The Tea Party solidified the power of the conservative worldview via elections. OWS will have no long-term effect unless it, too, brings its moral focus to the 2012 elections. Insist on supporting candidates that have your overall moral views, no matter what the local issues are.

Occupy elections: voter registration drives, town hall meetings, talk radio airtime, party organizations, nomination campaigns, election campaigns and voting booths.

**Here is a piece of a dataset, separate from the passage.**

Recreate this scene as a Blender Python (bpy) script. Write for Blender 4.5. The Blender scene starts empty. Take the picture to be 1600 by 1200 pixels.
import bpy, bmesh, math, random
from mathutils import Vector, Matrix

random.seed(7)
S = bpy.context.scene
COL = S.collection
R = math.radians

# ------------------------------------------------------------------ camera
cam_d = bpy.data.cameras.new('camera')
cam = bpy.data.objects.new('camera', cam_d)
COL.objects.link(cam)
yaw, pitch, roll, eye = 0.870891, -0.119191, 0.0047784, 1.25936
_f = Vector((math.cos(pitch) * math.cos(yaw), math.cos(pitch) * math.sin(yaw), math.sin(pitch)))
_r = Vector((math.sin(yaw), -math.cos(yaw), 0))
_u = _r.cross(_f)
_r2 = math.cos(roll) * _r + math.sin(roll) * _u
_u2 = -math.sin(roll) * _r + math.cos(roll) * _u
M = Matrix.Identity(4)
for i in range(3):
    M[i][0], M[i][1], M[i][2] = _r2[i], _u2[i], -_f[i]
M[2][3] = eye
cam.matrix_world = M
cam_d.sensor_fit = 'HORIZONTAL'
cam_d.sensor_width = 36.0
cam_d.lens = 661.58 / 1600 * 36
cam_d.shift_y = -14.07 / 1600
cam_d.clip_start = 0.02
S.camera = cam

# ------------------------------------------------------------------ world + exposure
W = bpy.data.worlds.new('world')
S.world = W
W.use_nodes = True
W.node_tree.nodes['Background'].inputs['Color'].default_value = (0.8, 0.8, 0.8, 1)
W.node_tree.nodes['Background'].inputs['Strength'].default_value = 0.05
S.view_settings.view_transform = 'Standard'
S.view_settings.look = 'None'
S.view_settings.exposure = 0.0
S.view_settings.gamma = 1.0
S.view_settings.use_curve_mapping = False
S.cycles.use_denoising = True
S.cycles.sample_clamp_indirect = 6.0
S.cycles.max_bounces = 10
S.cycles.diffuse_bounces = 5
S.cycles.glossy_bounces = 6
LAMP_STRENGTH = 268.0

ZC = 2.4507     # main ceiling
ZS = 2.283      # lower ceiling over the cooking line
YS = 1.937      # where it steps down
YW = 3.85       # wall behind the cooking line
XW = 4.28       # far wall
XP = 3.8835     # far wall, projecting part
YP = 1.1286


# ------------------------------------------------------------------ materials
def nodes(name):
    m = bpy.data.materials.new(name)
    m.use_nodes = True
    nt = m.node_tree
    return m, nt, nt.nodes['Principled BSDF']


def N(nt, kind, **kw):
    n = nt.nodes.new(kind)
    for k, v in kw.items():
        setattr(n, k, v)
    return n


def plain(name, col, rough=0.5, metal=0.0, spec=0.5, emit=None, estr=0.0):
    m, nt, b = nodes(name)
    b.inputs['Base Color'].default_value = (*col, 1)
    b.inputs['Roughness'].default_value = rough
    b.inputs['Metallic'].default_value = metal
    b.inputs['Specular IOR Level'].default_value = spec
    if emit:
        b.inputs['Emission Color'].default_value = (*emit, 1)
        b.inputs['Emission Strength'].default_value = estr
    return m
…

There are already hints that the protesters are coming to these same realizations.  There are rumors of an upcoming National General Assembly scheduled for next year, featuring delegates from all of the various protests representing each of the nation’s Congressional Districts.  This would be a great first step, but it is not far enough.  The only way to truly change the process by which our government works is to become directly involved in the government and the decision-making process.  But, instead of being co-opted by the Democratic Party, they should co-opt the Party instead.  They need to force them to move away from the Center, and back to the Left where they belong.  They have made it quite clear what issues are important to them and important to the American people.  Democrats suffered huge losses in the last election cycle, and unless they are able to rediscover what it is that they should be standing for, they are in danger of becoming less and less relevant.  They have compromised again and again, to the point that they have abandoned their constituents.  The people want a liberal voice in government, and Occupy Wall Street has become that voice.  They need to make that voice heard.  And, if the people in Congress don’t want to speak for them, then they need to get people elected that will.  They need leaders, not just among themselves, but in the government.  This may seem contrary to the horizontal leadership of the current General Assemblies, but it is necessary if these protests are to have any hope of becoming more than just a movement.  And, they have the potential to be so much more.  They are in a position where they have the support of a majority of the country.  Now, they have to turn that support into actual change.